DATA EXCERPT:

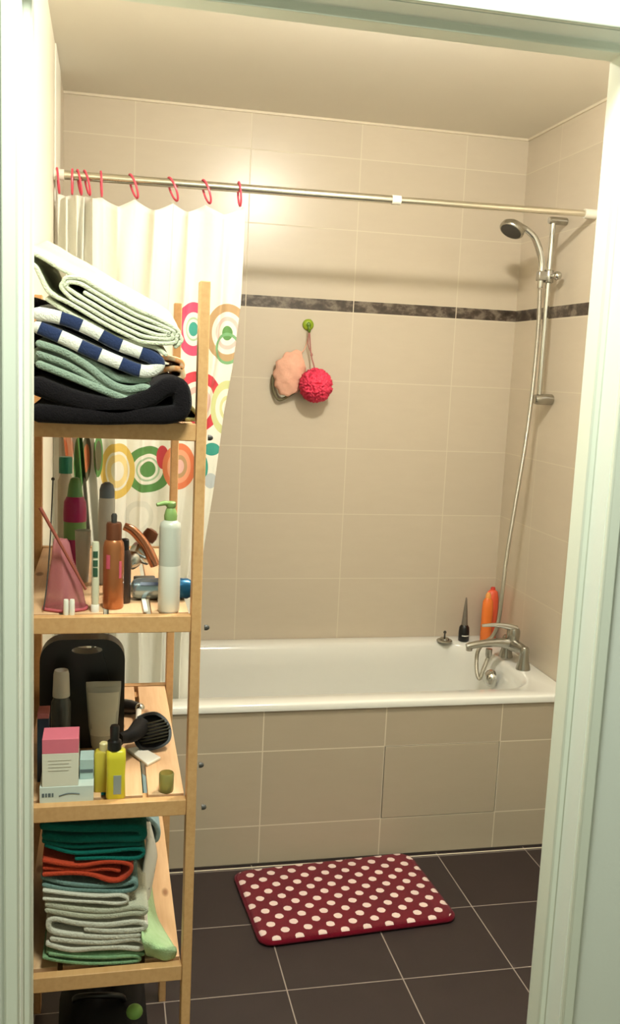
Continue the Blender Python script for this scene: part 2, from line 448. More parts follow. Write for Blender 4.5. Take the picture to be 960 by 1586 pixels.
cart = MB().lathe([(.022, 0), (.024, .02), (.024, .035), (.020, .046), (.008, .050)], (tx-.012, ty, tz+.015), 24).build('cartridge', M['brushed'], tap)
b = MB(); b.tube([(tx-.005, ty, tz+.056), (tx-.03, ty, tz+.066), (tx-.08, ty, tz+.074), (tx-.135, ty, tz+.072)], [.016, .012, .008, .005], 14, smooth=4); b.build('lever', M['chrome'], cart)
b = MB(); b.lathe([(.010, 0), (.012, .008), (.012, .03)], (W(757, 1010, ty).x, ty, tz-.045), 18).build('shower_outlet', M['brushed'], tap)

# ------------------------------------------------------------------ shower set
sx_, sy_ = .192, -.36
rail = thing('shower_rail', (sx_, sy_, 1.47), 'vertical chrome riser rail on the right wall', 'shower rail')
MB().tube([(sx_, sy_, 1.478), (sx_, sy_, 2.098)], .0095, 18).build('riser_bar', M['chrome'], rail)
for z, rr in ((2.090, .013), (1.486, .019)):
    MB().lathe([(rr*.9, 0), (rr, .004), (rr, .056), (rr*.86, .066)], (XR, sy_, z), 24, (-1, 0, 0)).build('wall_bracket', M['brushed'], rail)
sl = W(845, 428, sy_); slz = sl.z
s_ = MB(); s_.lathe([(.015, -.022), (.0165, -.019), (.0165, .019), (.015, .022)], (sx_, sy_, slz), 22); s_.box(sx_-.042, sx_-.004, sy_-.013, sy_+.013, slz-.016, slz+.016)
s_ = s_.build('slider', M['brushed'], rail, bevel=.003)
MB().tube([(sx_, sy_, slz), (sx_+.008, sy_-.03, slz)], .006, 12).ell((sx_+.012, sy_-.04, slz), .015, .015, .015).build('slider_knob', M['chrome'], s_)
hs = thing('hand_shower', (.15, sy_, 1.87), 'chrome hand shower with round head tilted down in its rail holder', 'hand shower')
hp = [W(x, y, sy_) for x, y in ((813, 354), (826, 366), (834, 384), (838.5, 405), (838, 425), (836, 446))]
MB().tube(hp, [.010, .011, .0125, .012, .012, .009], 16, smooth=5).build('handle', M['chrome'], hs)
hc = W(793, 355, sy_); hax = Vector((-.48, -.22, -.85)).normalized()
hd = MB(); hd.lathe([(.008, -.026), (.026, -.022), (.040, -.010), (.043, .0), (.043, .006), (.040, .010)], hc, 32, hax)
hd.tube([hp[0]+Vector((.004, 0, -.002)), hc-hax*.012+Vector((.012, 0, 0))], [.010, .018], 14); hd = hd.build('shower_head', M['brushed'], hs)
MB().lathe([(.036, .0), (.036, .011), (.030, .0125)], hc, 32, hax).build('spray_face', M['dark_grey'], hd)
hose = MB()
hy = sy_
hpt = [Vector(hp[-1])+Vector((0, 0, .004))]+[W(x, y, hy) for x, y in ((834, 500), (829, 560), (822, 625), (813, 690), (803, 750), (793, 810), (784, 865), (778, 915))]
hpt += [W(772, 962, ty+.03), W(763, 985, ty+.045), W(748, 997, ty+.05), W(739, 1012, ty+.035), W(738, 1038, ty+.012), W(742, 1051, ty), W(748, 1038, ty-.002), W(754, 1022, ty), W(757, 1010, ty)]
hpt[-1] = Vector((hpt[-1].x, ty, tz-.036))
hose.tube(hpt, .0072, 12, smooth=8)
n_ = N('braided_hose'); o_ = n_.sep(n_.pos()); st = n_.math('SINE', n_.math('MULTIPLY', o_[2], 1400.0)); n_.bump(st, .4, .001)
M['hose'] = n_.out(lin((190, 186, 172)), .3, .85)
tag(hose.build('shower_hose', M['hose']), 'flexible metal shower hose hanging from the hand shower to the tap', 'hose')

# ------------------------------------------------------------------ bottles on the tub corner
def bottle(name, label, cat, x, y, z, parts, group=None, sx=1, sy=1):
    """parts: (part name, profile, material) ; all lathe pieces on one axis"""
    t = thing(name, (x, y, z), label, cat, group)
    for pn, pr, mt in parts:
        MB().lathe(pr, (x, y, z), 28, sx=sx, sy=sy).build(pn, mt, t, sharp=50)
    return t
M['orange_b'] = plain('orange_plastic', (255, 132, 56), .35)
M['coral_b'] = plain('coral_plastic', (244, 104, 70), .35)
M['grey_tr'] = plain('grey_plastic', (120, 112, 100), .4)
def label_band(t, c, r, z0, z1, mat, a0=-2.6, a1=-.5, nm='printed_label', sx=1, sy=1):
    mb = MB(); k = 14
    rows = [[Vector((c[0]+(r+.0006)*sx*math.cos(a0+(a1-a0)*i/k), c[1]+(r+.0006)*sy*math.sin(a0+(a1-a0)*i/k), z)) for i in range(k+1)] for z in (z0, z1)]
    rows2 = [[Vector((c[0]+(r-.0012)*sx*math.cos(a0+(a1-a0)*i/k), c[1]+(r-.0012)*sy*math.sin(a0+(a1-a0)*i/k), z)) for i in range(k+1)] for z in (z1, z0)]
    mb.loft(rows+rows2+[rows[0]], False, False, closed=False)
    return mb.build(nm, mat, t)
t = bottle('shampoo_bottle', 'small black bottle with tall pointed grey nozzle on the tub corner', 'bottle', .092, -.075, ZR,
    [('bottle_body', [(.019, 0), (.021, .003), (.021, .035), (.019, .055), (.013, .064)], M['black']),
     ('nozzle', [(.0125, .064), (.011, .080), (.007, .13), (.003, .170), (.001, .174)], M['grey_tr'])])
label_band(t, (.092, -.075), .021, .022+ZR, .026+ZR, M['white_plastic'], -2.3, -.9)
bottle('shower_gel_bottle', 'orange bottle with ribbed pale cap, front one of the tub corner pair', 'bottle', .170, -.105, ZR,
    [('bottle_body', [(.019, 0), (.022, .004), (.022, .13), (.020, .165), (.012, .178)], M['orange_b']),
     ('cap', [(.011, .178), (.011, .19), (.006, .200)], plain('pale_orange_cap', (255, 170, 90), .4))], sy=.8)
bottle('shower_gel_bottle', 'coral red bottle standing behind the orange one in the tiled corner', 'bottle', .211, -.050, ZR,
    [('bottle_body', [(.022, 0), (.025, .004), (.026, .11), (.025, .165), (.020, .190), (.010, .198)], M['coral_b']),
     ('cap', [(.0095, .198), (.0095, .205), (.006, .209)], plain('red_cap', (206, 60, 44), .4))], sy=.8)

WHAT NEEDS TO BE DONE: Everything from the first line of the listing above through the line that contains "18).build('shower_outlet', M['brushed'], tap)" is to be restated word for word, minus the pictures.

RESPONSE TO THE TASK:
Continue the Blender Python script for this scene: part 2, from line 448. More parts follow. Write for Blender 4.5. Take the picture to be 960 by 1586 pixels.
cart = MB().lathe([(.022, 0), (.024, .02), (.024, .035), (.020, .046), (.008, .050)], (tx-.012, ty, tz+.015), 24).build('cartridge', M['brushed'], tap)
b = MB(); b.tube([(tx-.005, ty, tz+.056), (tx-.03, ty, tz+.066), (tx-.08, ty, tz+.074), (tx-.135, ty, tz+.072)], [.016, .012, .008, .005], 14, smooth=4); b.build('lever', M['chrome'], cart)
b = MB(); b.lathe([(.010, 0), (.012, .008), (.012, .03)], (W(757, 1010, ty).x, ty, tz-.045), 18).build('shower_outlet', M['brushed'], tap)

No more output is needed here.